In fact, state Senate Majority Leader John C. Land III, a Democratic convention delegate, said he saw no reason for Gore to spend any time this fall campaigning in South Carolina at all.

Although John F. Kennedy - nominated in 1960 at the previous Democratic convention held in Los Angeles - narrowly carried South Carolina, the state changed direction four years later, when it was one of six states that backed Republican Barry Goldwater over President Lyndon B. Johnson.

In the past nine presidential elections, the Republican candidate has carried South Carolina in eight: The only exception was in 1976, when Democrat Jimmy Carter of neighboring Georgia carried the state.

The state's schism with the Democrats actually began earlier, in the 1948 election, when Strom Thurmond - then South Carolina's Democratic governor - ran for president on the conservative States' Rights ticket and carried his home state. Thurmond, elected in 1954 to the Senate seat that he holds today, switched to the Republican Party in 1964.

The South Carolina Democrats' presidential primary this year illustrated the importance of timing.

Their state Republican counterparts pushed their primary up to Feb. 19 and got reams of publicity, as Texas Gov. George W. Bush and Arizona Sen. John McCain staged one of the climactic battles in their fight for the GOP presidential nomination.

But state Democrats - who were blocked from moving their primary up to the same date by national Democratic Party officials trying to prevent further "front-loading" of the nominating calendar - settled for a March 9 date.

As it turned out, even that seemingly early date was too late for the South Carolina Democrats to garner any attention. It came two days after Gore's multi-state primary sweep essentially guaranteed him the Democratic nomination - and the same day that Gore's only rival, former New Jersey Sen. Bill Bradley, dropped out of the race.

Although seemingly out of reach at the presidential level, South Carolina Democrats take comfort in a major 1998 victory that stemmed the state's Republican tide. Former state Rep. Jim Hodges unseated one-term Republican Gov. David Beasley that year, claiming the governor's mansion for the Democrats for the first time in 12 years.

Hodges is chairman of the state's delegation to the Democratic National Convention. Also attending are the three Democratic members of the state's congressional delegation, Sen. Ernest F. Hollings and Reps. James E. Clyburn and John M. Spratt Jr.

National party efforts to increase diversity are manifest in this year's delegation. Delegates agree that the delegation meets the party formula established for minority representation, gender equality and economic diversity.

Clyburn is the most prominent among a large contingent of African-Americans who represent a constituency that makes up about one-third of the state's population and an even larger percentage of the Democratic voting base.
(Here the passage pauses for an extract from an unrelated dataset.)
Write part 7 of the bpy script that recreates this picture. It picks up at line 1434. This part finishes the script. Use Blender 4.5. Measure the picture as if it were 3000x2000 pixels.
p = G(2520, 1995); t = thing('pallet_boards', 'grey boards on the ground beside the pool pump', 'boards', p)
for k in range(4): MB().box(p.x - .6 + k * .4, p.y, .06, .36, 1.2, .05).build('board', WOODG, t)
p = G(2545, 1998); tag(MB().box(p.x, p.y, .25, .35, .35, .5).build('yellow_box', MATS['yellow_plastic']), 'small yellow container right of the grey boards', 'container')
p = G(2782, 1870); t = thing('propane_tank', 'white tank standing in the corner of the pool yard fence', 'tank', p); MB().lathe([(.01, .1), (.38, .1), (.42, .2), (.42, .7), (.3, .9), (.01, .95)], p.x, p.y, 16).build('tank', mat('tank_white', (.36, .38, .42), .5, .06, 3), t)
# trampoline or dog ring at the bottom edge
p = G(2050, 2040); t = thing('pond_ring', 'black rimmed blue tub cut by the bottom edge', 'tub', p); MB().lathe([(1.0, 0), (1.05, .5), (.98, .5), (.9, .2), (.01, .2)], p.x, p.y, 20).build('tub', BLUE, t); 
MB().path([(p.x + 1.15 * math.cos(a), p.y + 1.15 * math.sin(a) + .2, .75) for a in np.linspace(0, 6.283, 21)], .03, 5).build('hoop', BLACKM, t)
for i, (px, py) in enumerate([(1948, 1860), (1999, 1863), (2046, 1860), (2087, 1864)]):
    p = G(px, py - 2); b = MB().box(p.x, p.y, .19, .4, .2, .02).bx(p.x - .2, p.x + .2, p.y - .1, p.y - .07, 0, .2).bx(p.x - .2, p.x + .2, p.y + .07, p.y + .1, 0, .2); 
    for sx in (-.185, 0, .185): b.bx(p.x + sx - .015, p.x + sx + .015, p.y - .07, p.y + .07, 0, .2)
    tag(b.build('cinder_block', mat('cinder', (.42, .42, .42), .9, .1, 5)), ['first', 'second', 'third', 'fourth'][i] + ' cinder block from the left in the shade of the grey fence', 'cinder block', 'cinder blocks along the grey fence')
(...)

Though demographically diverse, delegates mainly carry the centrist ideology of traditional Southern Democrats. National party tenets such as gay rights, abortion rights and gun control do not fare as well among South Carolina's Democratic adherents.

Delegate involvement in organizations that include the NAACP, South Carolina Democratic Women's Council, Sierra Club, Planned Parenthood and National Rifle Association reflect the broad spectrum of the delegation.

State Superintendent of Education Inez Tenenbaum and state Rep. Bessie Moody-Lawrence said they plan to use their positions as delegates to highlight South Carolina-specific issues of education and economic development at the convention.

SOUTH CAROLINA NOTABLES: Gov. Jim Hodges, the delegation chairman; U.S. Sen. Ernest F. Hollings; U.S. Reps. James E. Clyburn and John M. Spratt Jr.; state Democratic Party Chairman Dick Harpootlian; state Superintendent of Education Inez Tenenbaum; state Comptroller General James A. Lander; Columbia Mayor Bob Coble, who headed the state's 1996 convention delegation; former Democratic National Committee Chairman Donald Fowler; state Senate Majority Leader John C. Land III; state House Minority Leader Gilda Cobb-Hunter; Debbie Dorn, daughter of former U.S. Rep. William Jennings Bryan Dorn and the unsuccessful 1996 Democratic nominee in the 3rd Congressional District.